What to do =>
Quote exactly the lines spanning from the top of the data below to the line that contains "M['black'], r, smooth=False)", including both.

Data provided =>

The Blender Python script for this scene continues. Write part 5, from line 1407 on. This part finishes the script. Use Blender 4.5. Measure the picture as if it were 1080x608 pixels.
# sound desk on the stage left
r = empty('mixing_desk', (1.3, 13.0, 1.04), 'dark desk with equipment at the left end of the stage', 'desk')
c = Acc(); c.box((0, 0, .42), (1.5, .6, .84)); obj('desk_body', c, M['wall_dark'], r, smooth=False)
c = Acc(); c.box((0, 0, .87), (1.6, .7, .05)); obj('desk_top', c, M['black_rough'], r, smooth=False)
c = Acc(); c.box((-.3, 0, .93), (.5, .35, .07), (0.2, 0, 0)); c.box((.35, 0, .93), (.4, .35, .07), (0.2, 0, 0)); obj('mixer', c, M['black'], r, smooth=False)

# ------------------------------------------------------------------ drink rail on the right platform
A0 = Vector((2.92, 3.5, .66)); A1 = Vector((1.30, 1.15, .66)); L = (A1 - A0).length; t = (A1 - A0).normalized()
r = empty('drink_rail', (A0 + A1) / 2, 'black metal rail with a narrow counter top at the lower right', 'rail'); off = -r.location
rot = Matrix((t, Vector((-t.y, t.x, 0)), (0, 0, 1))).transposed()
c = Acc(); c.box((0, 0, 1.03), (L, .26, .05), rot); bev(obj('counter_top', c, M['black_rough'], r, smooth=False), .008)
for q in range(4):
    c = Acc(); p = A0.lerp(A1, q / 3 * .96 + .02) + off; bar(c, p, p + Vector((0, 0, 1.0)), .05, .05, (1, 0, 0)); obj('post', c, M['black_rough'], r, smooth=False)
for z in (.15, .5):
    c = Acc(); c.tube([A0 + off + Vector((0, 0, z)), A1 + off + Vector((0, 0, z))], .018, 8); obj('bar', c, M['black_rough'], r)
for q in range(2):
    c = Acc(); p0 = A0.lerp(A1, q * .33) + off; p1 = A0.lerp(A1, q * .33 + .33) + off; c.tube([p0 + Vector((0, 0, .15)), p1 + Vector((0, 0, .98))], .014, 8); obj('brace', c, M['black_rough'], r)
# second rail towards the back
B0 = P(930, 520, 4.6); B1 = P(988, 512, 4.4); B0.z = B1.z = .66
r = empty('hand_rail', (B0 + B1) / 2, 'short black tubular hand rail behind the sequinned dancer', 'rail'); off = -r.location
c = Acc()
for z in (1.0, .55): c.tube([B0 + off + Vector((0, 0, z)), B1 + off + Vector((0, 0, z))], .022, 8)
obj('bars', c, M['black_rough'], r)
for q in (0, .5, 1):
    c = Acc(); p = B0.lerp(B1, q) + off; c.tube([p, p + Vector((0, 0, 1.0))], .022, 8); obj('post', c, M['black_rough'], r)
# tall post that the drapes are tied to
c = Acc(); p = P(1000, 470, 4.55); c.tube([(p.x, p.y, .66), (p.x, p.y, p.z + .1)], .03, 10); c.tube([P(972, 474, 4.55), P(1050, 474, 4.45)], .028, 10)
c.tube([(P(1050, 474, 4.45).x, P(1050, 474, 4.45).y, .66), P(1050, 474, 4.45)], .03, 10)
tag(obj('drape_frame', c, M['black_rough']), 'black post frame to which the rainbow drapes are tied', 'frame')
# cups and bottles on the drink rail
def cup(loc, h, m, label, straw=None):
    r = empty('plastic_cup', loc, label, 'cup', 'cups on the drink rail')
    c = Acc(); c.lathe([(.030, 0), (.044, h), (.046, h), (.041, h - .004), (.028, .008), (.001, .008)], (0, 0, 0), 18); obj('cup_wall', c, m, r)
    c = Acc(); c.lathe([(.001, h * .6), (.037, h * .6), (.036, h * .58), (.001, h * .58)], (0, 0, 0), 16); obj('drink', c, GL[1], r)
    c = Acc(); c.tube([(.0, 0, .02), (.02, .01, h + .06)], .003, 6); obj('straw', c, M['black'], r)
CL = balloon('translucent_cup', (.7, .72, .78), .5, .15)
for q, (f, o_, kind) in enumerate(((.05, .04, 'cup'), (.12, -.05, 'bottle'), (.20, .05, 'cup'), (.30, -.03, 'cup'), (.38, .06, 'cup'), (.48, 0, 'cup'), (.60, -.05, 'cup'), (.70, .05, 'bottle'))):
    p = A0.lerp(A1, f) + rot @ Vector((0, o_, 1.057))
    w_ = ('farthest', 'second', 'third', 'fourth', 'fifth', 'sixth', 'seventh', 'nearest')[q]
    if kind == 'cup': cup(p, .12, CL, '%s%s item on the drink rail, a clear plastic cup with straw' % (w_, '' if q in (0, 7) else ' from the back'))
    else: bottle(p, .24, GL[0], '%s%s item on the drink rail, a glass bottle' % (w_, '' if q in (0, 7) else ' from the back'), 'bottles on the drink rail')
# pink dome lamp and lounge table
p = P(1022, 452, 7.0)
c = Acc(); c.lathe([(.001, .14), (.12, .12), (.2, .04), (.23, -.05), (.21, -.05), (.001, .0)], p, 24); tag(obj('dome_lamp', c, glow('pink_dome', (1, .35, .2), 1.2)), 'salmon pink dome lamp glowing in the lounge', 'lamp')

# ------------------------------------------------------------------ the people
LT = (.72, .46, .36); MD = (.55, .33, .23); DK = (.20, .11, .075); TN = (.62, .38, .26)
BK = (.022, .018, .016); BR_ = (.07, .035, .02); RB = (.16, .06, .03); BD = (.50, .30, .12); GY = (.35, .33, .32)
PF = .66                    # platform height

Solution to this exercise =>
The Blender Python script for this scene continues. Write part 5, from line 1407 on. This part finishes the script. Use Blender 4.5. Measure the picture as if it were 1080x608 pixels.
# sound desk on the stage left
r = empty('mixing_desk', (1.3, 13.0, 1.04), 'dark desk with equipment at the left end of the stage', 'desk')
c = Acc(); c.box((0, 0, .42), (1.5, .6, .84)); obj('desk_body', c, M['wall_dark'], r, smooth=False)
c = Acc(); c.box((0, 0, .87), (1.6, .7, .05)); obj('desk_top', c, M['black_rough'], r, smooth=False)
c = Acc(); c.box((-.3, 0, .93), (.5, .35, .07), (0.2, 0, 0)); c.box((.35, 0, .93), (.4, .35, .07), (0.2, 0, 0)); obj('mixer', c, M['black'], r, smooth=False)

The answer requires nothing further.